Outro gesto de consideração do governo do Brasil
Holandês para com a memória de Calabar se dá quando do pedido de sua viúva em
favor dos seus três filhos órfãos, em data de 13 de abril de 1636. Na ocasião, considerando
os grandes serviços feitos à Companhia pelo seu falecido esposo, o Conselho Político concedeu uma
pensão de 8 florins por mês a cada uma das crianças, segundo informa José
Antônio Gonsalves de Mello in Tempo dos flamengos. (5)
É fato que, além de profundo conhecedor da região,
Calabar sabia negociar com os índios, o que veio a ajudar sobremaneira os
holandeses em suas vitórias mais importantes naquele período inicial da guerra
da conquista. Mas, em que pese a lenda que se formou em torno do seu nome e das
biografias apaixonadas e discursos apologéticos dos dias atuais, Domingos
Fernandes Calabar é um nome pouco citado pelas fontes holandesas.
Uma queima de arquivo
Na sua marcha em busca da capitania da Bahia, Matias
de Albuquerque, ao passar pela povoação de Porto Calvo, no atual território de
Alagoas, comandando um pequeno exército de 140 homens, resolve tomar aquele
baluarte até então em mãos dos holandeses e onde se encontrava Domingos
Fernandes Calabar.
Para isso contou com a colaboração de Sebastião Souto,
que fez o chefe holandês, major Alexandre Picard, crer na vantagem numérica das
forças da resistência. Porto Calvo vem a se render em 19 de julho de 1635. Nos
termos da rendição, uma das condições impostas por Matias de Albuquerque ao
major holandês que comandava uma tropa de pouco mais de 360 homens, seria a
entrega de Domingos Fernandes Calabar e do judeu Manuel de Castro, este último
servindo aos holandeses nas funções de almoxarife da povoação.

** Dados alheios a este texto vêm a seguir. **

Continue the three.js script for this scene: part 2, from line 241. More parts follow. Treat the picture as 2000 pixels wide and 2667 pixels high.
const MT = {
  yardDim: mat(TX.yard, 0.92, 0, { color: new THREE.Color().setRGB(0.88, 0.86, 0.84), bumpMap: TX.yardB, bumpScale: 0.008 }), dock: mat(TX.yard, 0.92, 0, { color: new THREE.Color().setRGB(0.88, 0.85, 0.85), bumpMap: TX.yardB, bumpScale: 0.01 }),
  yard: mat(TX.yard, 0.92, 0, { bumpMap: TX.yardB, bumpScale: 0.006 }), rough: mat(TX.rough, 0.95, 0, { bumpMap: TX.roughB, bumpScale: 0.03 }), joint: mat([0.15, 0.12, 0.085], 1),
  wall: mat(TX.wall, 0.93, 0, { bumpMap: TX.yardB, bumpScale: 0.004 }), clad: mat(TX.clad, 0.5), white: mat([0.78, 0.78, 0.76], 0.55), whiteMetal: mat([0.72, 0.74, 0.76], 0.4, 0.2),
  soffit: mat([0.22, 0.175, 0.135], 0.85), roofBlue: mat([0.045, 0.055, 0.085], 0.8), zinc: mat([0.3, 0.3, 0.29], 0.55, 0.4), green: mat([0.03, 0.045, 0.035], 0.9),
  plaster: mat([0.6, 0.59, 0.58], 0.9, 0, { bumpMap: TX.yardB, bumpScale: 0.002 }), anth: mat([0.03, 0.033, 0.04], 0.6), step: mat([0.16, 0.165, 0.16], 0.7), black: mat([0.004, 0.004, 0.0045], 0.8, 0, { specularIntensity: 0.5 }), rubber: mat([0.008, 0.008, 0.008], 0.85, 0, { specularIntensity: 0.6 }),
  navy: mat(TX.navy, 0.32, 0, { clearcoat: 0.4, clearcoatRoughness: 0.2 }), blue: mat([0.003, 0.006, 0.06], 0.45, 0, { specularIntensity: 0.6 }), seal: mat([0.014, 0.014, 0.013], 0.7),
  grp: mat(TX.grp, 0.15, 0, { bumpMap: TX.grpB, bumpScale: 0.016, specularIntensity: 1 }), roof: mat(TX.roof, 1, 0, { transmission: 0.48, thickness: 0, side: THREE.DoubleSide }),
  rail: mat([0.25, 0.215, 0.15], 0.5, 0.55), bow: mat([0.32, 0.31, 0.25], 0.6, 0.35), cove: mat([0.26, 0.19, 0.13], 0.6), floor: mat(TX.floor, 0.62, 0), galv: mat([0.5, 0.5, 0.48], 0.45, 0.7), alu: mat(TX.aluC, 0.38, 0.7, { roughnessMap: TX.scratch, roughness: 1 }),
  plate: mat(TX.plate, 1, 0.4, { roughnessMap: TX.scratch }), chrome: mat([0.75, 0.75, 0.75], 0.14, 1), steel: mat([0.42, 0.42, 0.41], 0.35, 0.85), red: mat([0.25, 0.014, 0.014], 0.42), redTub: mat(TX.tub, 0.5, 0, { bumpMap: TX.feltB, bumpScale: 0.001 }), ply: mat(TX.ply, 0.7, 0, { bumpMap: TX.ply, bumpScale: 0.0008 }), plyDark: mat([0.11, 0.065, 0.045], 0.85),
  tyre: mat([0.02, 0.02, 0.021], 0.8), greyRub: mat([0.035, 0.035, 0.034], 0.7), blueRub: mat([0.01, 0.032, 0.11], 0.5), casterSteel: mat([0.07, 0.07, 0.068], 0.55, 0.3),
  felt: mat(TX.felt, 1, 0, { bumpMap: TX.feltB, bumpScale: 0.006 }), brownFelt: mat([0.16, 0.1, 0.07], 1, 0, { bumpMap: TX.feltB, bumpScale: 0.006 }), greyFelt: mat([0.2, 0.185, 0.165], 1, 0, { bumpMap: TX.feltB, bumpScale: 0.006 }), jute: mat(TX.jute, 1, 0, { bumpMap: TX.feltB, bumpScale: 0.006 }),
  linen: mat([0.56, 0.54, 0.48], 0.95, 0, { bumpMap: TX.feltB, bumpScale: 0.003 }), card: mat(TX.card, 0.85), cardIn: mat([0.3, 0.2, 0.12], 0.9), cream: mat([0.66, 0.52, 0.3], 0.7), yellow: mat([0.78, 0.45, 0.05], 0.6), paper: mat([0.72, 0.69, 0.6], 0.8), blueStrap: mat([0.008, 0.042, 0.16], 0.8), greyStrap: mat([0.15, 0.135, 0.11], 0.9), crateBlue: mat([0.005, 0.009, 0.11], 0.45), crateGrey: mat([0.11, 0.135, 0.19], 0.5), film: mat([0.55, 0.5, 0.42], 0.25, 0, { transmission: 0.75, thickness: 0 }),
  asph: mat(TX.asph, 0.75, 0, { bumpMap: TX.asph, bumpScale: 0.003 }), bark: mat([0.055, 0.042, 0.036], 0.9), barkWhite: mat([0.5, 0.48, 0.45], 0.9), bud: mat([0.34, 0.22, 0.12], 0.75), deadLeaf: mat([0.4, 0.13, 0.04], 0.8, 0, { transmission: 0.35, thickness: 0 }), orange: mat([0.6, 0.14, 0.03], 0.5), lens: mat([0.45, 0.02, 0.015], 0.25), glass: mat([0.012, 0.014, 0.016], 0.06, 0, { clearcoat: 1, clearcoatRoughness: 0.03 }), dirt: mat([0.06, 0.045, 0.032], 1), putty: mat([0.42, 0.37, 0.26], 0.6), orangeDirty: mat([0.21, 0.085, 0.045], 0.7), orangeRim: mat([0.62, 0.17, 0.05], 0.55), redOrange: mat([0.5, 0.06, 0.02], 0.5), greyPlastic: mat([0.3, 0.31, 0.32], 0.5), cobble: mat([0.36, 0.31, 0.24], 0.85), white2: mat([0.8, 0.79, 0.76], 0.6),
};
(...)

Foi Manuel de Castro de imediato condenado pelo
Auditor Geral que o mandou enforcar em um cajueiro, ficando Calabar para o dia
seguinte.
Entregue Calabar às forças de Matias de Albuquerque,
seu julgamento sumário e sua execução passam a ser descritos com cores fortes e
detalhes minuciosos pelo frei Calado, encarregado pelo general de acompanhá-lo
nos seus últimos momentos. Em Olinda conquistada, Evaldo Cabral de Mello menciona que
a cooperação de Calabar só se torna proeminente nas fontes
portuguesas,
que pareciam querer atribuir-lhe o fracasso da missão de Matias de Albuquerque
em Pernambuco. As fontes holandesas, pelo contrário, creditam-lhe tão somente
os bons serviços prestados como guia.
A verdade é que sua execução não se deveu apenas ao
colaboracionismo, mas igualmente ao conhecimento que adquirira dos contactos
comprometedores mantidos por pessoas gradas da capitania com as autoridades
neerlandesas. (6)
Uma fonte holandesa pelo menos, o Diário do oficial
inglês Cuthbert Pudsey, antes citado, apresenta o papel desempenhado por
Domingos Fernandes Calabar como de grande importância para as conquistas de
então, assinalando:
Este capitão Domingos [Calabar], em força e coragem,
não podia ser igualado. Muitas vezes, enquanto era um renegado, tentaram
prendê-lo, mas escapou de suas artimanhas por sua coragem e rapidez nos pés. De
tal modo que seus inimigos teriam dado qualquer dinheiro para pôr-lhe as mãos.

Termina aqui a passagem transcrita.